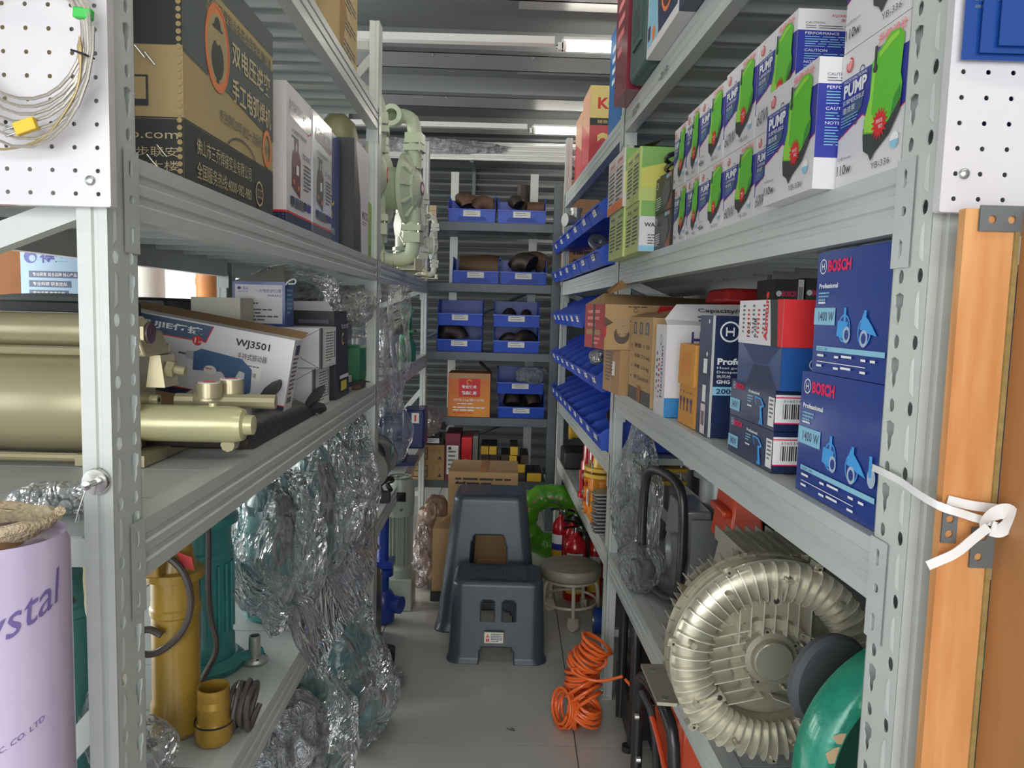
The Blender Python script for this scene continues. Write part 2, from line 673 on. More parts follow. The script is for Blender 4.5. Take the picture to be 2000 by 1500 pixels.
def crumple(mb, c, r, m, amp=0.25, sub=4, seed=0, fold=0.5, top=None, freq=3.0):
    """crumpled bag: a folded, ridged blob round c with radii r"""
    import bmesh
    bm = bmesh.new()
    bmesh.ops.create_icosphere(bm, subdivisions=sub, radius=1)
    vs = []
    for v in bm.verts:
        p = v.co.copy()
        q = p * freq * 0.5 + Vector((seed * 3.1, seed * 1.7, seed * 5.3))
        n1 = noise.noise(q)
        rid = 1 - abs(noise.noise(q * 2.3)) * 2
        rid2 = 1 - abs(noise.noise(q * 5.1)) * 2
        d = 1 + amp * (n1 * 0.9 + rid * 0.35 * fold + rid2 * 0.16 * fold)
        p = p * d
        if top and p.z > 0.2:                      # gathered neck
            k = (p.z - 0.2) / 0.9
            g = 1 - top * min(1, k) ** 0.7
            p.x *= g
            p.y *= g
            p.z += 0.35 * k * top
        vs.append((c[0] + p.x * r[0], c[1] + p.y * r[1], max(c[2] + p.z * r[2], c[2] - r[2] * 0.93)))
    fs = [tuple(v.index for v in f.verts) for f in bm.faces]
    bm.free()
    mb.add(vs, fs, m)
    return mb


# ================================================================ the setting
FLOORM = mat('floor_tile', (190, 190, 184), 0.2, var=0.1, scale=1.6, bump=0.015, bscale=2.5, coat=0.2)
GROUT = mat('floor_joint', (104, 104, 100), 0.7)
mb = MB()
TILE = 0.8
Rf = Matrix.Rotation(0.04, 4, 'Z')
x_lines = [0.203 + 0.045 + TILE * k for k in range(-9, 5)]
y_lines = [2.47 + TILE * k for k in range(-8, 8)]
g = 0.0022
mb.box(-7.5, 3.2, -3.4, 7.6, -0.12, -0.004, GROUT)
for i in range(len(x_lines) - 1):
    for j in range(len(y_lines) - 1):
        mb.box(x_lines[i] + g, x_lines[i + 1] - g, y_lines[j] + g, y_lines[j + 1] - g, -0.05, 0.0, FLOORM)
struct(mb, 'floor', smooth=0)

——

Set the data above down again exactly as given, with no pictures.

RESULT OF THIS EXERCISE:
The Blender Python script for this scene continues. Write part 2, from line 673 on. More parts follow. The script is for Blender 4.5. Take the picture to be 2000 by 1500 pixels.
def crumple(mb, c, r, m, amp=0.25, sub=4, seed=0, fold=0.5, top=None, freq=3.0):
    """crumpled bag: a folded, ridged blob round c with radii r"""
    import bmesh
    bm = bmesh.new()
    bmesh.ops.create_icosphere(bm, subdivisions=sub, radius=1)
    vs = []
    for v in bm.verts:
        p = v.co.copy()
        q = p * freq * 0.5 + Vector((seed * 3.1, seed * 1.7, seed * 5.3))
        n1 = noise.noise(q)
        rid = 1 - abs(noise.noise(q * 2.3)) * 2
        rid2 = 1 - abs(noise.noise(q * 5.1)) * 2
        d = 1 + amp * (n1 * 0.9 + rid * 0.35 * fold + rid2 * 0.16 * fold)
        p = p * d
        if top and p.z > 0.2:                      # gathered neck
            k = (p.z - 0.2) / 0.9
            g = 1 - top * min(1, k) ** 0.7
            p.x *= g
            p.y *= g
            p.z += 0.35 * k * top
        vs.append((c[0] + p.x * r[0], c[1] + p.y * r[1], max(c[2] + p.z * r[2], c[2] - r[2] * 0.93)))
    fs = [tuple(v.index for v in f.verts) for f in bm.faces]
    bm.free()
    mb.add(vs, fs, m)
    return mb


# ================================================================ the setting
FLOORM = mat('floor_tile', (190, 190, 184), 0.2, var=0.1, scale=1.6, bump=0.015, bscale=2.5, coat=0.2)
GROUT = mat('floor_joint', (104, 104, 100), 0.7)
mb = MB()
TILE = 0.8
Rf = Matrix.Rotation(0.04, 4, 'Z')
x_lines = [0.203 + 0.045 + TILE * k for k in range(-9, 5)]
y_lines = [2.47 + TILE * k for k in range(-8, 8)]
g = 0.0022
mb.box(-7.5, 3.2, -3.4, 7.6, -0.12, -0.004, GROUT)
for i in range(len(x_lines) - 1):
    for j in range(len(y_lines) - 1):
        mb.box(x_lines[i] + g, x_lines[i + 1] - g, y_lines[j] + g, y_lines[j + 1] - g, -0.05, 0.0, FLOORM)
struct(mb, 'floor', smooth=0)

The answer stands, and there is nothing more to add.